### EXERCISE AIM
Copy each line of the data below exactly, leaving out pictures.
··········
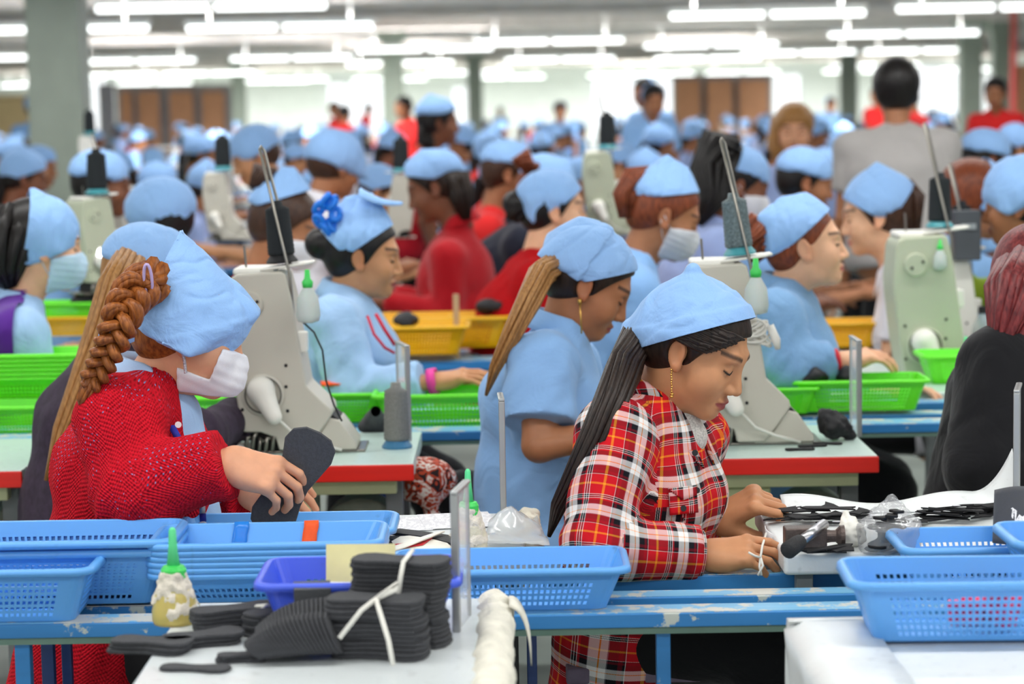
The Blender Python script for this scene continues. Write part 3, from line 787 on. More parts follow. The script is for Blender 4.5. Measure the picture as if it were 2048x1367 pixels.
# ---- baskets
def rrect(w, d, r, cols):
    """rounded rectangle outline; cols(len) -> breakpoints along a straight side with hole flags"""
    P, Fl = [], []
    for k in range(4):
        L = (w, d)[k % 2]-2*r; a = k*PI/2; dirv = V(math.cos(a), math.sin(a)); nrmv = V(math.sin(a), -math.cos(a))
        off = ((d, w)[k % 2])/2
        bp, fl = cols(L)
        for x, f in zip(bp[:-1], fl): P.append(dirv*(x-L/2)+nrmv*off); Fl.append(f)
        c = dirv*(L/2)+nrmv*(off-r)
        for s in range(5): P.append(c+r*(nrmv*math.cos(s/5*PI/2)+dirv*math.sin(s/5*PI/2))); Fl.append(False)
    return np.array(P), Fl
def basket(w=.385, d=.18, h=.092, tap=.03, r=.022, pitch=.0108, hole=.0064, rimw=.011):
    def cols(L):
        n = int((L-.036)/pitch); m = (L-n*pitch+(pitch-hole))/2; bp, fl = [0], []
        x = m; fl.append(False)
        for i in range(n):
            bp.append(x); fl.append(True); bp.append(x+hole); fl.append(False); x += pitch
        bp.append(L); return bp, fl
    P, Fl = rrect(w, d, r, cols); n = len(P)
    nh = int((h-.026)/pitch); zs, hr = [0], []; z = .008; hr.append(False)
    for i in range(nh): zs.append(z); hr.append(True); zs.append(z+hole); hr.append(False); z += pitch
    zs.append(h)
    sw, sd = (w-2*tap)/w, (d-2*tap*.8)/d
    vs = []
    for z in zs:
        u = z/h; k = V(sw+(1-sw)*u, sd+(1-sd)*u)
        vs += [(p[0]*k[0], p[1]*k[1], z) for p in P]
    fs = [(i*n+j, i*n+(j+1) % n, (i+1)*n+(j+1) % n, (i+1)*n+j) for i in range(len(zs)-1) for j in range(n) if not (hr[i] and Fl[j])]
    fs.append(tuple(range(n-1, -1, -1)))
    body = mesh('basket_wall', vs, fs, False)
    vs = []; prof = [(0, -.0), (rimw*.6, .001), (rimw, -.002), (rimw+.001, -.010)]
    Pn = []
    for j in range(n):
        tg = P[(j+1) % n]-P[j-1]; nn = V(tg[1], -tg[0]); Pn.append(nn/np.linalg.norm(nn))
    for o_, z_ in prof: vs += [(P[j][0]+Pn[j][0]*o_, P[j][1]+Pn[j][1]*o_, h+z_) for j in range(n)]
    fs = [(i*n+j, i*n+(j+1) % n, (i+1)*n+(j+1) % n, (i+1)*n+j) for i in range(3) for j in range(n)]
    return body, mesh('rim', vs, fs, True)
BM = basket(); BM2 = basket(h=.074); BMt = basket(h=.056); BMs = basket(w=.30, d=.2, h=.085, pitch=.0125, hole=.007)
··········
### WRITTEN SOLUTION
The Blender Python script for this scene continues. Write part 3, from line 787 on. More parts follow. The script is for Blender 4.5. Measure the picture as if it were 2048x1367 pixels.
# ---- baskets
def rrect(w, d, r, cols):
    """rounded rectangle outline; cols(len) -> breakpoints along a straight side with hole flags"""
    P, Fl = [], []
    for k in range(4):
        L = (w, d)[k % 2]-2*r; a = k*PI/2; dirv = V(math.cos(a), math.sin(a)); nrmv = V(math.sin(a), -math.cos(a))
        off = ((d, w)[k % 2])/2
        bp, fl = cols(L)
        for x, f in zip(bp[:-1], fl): P.append(dirv*(x-L/2)+nrmv*off); Fl.append(f)
        c = dirv*(L/2)+nrmv*(off-r)
        for s in range(5): P.append(c+r*(nrmv*math.cos(s/5*PI/2)+dirv*math.sin(s/5*PI/2))); Fl.append(False)
    return np.array(P), Fl
def basket(w=.385, d=.18, h=.092, tap=.03, r=.022, pitch=.0108, hole=.0064, rimw=.011):
    def cols(L):
        n = int((L-.036)/pitch); m = (L-n*pitch+(pitch-hole))/2; bp, fl = [0], []
        x = m; fl.append(False)
        for i in range(n):
            bp.append(x); fl.append(True); bp.append(x+hole); fl.append(False); x += pitch
        bp.append(L); return bp, fl
    P, Fl = rrect(w, d, r, cols); n = len(P)
    nh = int((h-.026)/pitch); zs, hr = [0], []; z = .008; hr.append(False)
    for i in range(nh): zs.append(z); hr.append(True); zs.append(z+hole); hr.append(False); z += pitch
    zs.append(h)
    sw, sd = (w-2*tap)/w, (d-2*tap*.8)/d
    vs = []
    for z in zs:
        u = z/h; k = V(sw+(1-sw)*u, sd+(1-sd)*u)
        vs += [(p[0]*k[0], p[1]*k[1], z) for p in P]
    fs = [(i*n+j, i*n+(j+1) % n, (i+1)*n+(j+1) % n, (i+1)*n+j) for i in range(len(zs)-1) for j in range(n) if not (hr[i] and Fl[j])]
    fs.append(tuple(range(n-1, -1, -1)))
    body = mesh('basket_wall', vs, fs, False)
    vs = []; prof = [(0, -.0), (rimw*.6, .001), (rimw, -.002), (rimw+.001, -.010)]
    Pn = []
    for j in range(n):
        tg = P[(j+1) % n]-P[j-1]; nn = V(tg[1], -tg[0]); Pn.append(nn/np.linalg.norm(nn))
    for o_, z_ in prof: vs += [(P[j][0]+Pn[j][0]*o_, P[j][1]+Pn[j][1]*o_, h+z_) for j in range(n)]
    fs = [(i*n+j, i*n+(j+1) % n, (i+1)*n+(j+1) % n, (i+1)*n+j) for i in range(3) for j in range(n)]
    return body, mesh('rim', vs, fs, True)
BM = basket(); BM2 = basket(h=.074); BMt = basket(h=.056); BMs = basket(w=.30, d=.2, h=.085, pitch=.0125, hole=.007)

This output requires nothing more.